REQUIRED WORK: Please output exactly the lines of the material from the first through the line containing "f.box(PX0+.04,PX1-.04,PY0+.04,-.02,PZ-.145,PZ-.12).done()", and nothing more.
▬▬▬▬▬▬▬▬▬▬
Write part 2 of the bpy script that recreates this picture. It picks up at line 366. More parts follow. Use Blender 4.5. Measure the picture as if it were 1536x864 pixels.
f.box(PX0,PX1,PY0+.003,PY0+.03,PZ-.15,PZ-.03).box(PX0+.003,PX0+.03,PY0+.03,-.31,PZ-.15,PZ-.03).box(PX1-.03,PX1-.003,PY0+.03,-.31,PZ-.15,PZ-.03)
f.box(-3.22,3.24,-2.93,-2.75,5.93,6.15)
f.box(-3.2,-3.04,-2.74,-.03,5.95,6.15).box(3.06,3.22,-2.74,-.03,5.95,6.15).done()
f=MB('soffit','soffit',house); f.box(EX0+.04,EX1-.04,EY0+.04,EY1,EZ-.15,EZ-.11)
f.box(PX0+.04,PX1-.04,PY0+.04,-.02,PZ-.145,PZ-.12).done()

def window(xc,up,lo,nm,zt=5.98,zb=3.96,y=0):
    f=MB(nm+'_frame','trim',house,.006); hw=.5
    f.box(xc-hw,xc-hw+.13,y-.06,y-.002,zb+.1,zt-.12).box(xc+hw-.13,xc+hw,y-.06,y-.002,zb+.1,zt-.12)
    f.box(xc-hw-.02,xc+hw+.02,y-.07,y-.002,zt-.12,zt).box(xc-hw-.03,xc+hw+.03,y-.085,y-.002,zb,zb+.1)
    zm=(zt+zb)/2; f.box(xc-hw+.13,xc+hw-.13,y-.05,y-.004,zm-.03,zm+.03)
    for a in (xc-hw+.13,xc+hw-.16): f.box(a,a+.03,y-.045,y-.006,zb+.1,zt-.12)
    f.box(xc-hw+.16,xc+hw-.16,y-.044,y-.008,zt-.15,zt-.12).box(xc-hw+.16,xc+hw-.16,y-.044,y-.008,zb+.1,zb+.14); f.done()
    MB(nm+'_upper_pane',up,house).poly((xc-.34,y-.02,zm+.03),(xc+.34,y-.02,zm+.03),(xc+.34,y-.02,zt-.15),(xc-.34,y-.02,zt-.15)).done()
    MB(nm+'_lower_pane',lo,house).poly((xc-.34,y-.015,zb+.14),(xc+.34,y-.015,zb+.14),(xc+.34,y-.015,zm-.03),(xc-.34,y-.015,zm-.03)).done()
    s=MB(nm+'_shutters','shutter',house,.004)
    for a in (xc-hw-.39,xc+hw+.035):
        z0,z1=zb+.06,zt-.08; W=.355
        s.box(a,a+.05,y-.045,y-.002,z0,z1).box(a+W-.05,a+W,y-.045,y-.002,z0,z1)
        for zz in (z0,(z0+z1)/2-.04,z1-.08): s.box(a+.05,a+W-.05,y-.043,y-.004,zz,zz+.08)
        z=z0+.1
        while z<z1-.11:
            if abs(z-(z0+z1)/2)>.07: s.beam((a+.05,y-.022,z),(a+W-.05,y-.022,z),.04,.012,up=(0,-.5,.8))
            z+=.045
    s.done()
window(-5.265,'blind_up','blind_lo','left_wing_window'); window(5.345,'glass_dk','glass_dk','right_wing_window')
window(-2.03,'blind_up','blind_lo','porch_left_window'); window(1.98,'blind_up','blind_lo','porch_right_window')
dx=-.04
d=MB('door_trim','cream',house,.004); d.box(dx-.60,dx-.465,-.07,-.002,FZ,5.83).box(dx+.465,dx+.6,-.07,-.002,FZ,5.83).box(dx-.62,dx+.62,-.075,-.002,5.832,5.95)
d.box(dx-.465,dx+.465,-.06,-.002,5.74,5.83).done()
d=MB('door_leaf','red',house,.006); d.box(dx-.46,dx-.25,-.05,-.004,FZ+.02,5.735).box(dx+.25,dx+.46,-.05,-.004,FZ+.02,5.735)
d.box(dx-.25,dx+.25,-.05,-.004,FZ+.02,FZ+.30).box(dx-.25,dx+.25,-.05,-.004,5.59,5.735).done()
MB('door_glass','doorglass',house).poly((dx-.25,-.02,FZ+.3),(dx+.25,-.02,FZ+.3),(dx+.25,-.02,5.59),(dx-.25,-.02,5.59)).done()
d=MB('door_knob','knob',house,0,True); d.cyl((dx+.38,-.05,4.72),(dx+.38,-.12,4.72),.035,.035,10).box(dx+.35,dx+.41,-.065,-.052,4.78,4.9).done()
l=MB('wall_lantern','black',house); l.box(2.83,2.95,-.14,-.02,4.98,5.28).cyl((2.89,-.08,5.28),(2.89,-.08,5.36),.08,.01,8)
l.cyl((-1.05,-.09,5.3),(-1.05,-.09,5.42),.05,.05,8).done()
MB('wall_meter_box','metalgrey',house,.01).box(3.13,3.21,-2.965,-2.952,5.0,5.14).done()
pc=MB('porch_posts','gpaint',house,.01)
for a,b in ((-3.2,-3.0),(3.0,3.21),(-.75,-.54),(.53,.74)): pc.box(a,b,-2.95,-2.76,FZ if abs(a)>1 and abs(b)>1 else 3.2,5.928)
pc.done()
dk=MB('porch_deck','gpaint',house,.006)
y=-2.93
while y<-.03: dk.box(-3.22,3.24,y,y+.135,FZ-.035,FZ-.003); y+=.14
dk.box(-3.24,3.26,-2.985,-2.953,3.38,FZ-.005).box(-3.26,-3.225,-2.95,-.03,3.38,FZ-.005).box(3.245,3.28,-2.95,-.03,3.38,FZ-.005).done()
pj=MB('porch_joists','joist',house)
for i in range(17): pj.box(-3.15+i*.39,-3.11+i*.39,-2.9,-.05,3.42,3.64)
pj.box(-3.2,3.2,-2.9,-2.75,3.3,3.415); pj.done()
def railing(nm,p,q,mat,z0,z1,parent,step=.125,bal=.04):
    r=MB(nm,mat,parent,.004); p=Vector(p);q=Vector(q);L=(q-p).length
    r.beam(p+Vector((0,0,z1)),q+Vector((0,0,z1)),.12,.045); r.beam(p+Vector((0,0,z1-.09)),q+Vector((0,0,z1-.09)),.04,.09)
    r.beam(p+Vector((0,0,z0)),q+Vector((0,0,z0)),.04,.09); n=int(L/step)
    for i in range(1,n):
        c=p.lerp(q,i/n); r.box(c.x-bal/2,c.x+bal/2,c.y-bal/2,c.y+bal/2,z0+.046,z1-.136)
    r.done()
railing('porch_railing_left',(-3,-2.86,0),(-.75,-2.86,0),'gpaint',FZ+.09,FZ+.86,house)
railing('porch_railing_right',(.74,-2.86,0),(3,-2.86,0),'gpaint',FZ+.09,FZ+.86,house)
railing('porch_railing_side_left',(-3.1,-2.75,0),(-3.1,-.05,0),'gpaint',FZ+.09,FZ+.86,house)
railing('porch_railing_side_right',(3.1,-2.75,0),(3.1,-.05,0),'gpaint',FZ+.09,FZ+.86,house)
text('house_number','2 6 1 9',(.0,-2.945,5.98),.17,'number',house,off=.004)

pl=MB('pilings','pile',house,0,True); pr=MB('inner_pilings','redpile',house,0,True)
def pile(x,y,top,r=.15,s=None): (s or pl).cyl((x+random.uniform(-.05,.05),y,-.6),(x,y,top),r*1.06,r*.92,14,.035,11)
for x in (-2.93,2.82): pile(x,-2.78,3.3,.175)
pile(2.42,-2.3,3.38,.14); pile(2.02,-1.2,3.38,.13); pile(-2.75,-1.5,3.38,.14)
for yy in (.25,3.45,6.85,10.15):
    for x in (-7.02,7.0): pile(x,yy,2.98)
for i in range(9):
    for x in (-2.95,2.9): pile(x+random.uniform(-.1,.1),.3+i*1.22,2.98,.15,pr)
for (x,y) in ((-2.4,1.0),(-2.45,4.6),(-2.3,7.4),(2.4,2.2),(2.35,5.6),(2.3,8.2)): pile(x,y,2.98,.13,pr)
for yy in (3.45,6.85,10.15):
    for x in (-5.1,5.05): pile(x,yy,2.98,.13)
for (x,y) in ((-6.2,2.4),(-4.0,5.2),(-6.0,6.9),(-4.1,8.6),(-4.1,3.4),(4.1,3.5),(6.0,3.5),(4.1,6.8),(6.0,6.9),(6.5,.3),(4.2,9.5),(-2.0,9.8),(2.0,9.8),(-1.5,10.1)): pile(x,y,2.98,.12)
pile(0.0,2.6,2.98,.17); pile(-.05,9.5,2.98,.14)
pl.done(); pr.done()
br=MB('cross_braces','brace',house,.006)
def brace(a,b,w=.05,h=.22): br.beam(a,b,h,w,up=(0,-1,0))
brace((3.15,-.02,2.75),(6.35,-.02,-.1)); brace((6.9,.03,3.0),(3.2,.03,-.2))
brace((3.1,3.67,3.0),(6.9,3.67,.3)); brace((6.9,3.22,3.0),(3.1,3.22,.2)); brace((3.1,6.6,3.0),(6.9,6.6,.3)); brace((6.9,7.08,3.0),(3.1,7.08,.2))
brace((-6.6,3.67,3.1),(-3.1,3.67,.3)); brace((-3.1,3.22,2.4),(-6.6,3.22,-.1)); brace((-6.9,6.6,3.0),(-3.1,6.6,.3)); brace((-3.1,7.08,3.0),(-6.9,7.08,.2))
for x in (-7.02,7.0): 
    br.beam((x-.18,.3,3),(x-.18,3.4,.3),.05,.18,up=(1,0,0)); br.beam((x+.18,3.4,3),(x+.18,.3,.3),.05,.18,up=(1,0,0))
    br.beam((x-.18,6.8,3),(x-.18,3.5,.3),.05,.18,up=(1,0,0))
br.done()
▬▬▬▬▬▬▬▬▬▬
RESULT OF THIS EXERCISE:
Write part 2 of the bpy script that recreates this picture. It picks up at line 366. More parts follow. Use Blender 4.5. Measure the picture as if it were 1536x864 pixels.
f.box(PX0,PX1,PY0+.003,PY0+.03,PZ-.15,PZ-.03).box(PX0+.003,PX0+.03,PY0+.03,-.31,PZ-.15,PZ-.03).box(PX1-.03,PX1-.003,PY0+.03,-.31,PZ-.15,PZ-.03)
f.box(-3.22,3.24,-2.93,-2.75,5.93,6.15)
f.box(-3.2,-3.04,-2.74,-.03,5.95,6.15).box(3.06,3.22,-2.74,-.03,5.95,6.15).done()
f=MB('soffit','soffit',house); f.box(EX0+.04,EX1-.04,EY0+.04,EY1,EZ-.15,EZ-.11)
f.box(PX0+.04,PX1-.04,PY0+.04,-.02,PZ-.145,PZ-.12).done()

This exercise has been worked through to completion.